Diagonalizability of 3x3 Matrices with 3 Distinct Eigenvalues

[jkeatin]

Homework Statement

quick question, if there is a 3x3 matrix which has exactly 3 distinct eigenvalues why must it be diagonalizable?

Homework Equations

The Attempt at a Solution

 

[Vid]

How is diagolization related to the dimension of the eigenspace? Why would distinct eigenvalues let you satisfy this dimension criteria?

 

[jkeatin]

well since its a 3x3 matrix, the most eigenvalues it could have is 3? so since there is 3 unique eigenvalues, then it is definitely diagonalizable?

 

[Vid]

You need two theorems to show this is true and I hinted at them in my post.

 

[HallsofIvy]

I think it is better to think in terms of linear transformations- any linear transformation can be represented as a matrix in a given basis: Apply the linear tranformation to each of the basis vectors in turn, the write the result as a linear combination of the basis vectors- the coefficients are the columns of the matrix.

The three distinct eigenvalues must have 3 independent eigenvectors. Using those eigenvectors as a basis for the vector space, the linear operator is represented by a diagonal matrix with the eigenvalues on the diagonal.

Equivalently, if A is a matrix with three distinct eigenvalues, B is the matrix having those three eigenvectors as columns, then B^-1AB is the diagonal matrix having the eigenvalues on the diagonal.

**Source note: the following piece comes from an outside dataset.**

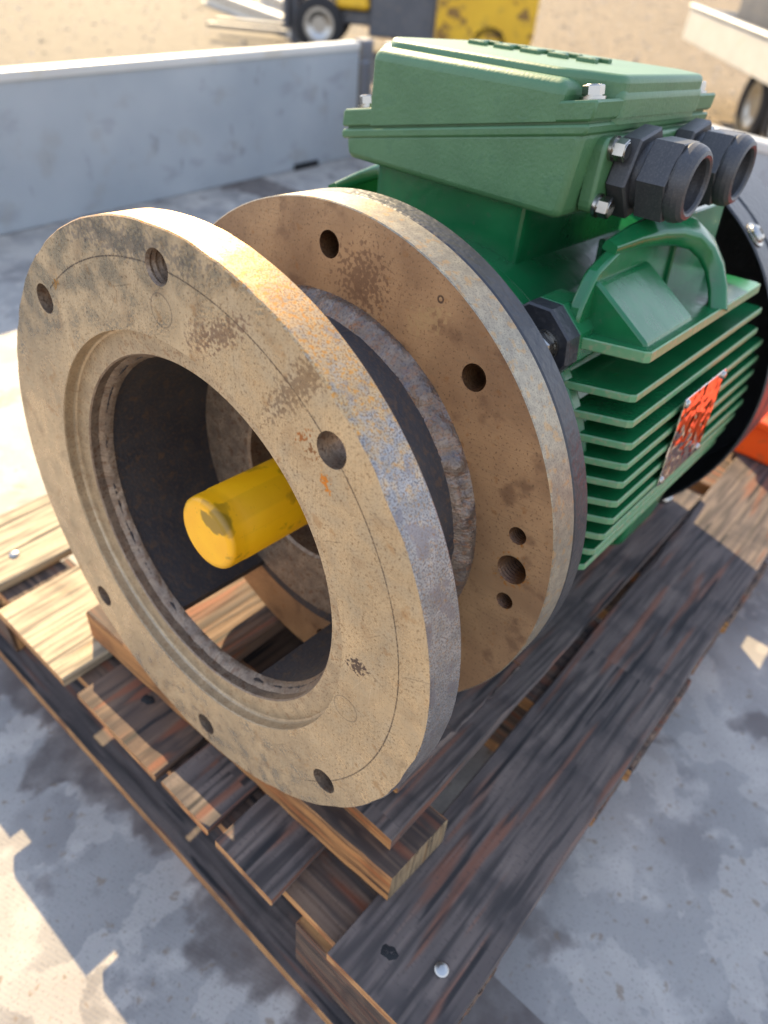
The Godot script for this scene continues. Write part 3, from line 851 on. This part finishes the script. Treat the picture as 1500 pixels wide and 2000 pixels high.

By the way, having three independent eigenvectors is a necessary condition for a matrix to be diagonalizable. Having three distinct eigenvalues is not necessary.

 

[jkeatin]

so what if a 3x3 matrix only has two eigenvalues, does that mean its not able to be diagonalized?

 

[Vid]

No, reread what Halls wrote. One of the eigenvalues could have a two dimensional eigenspace.

 

[jkeatin]

Thanks guys, I think its making sense, we will see on finals week lol.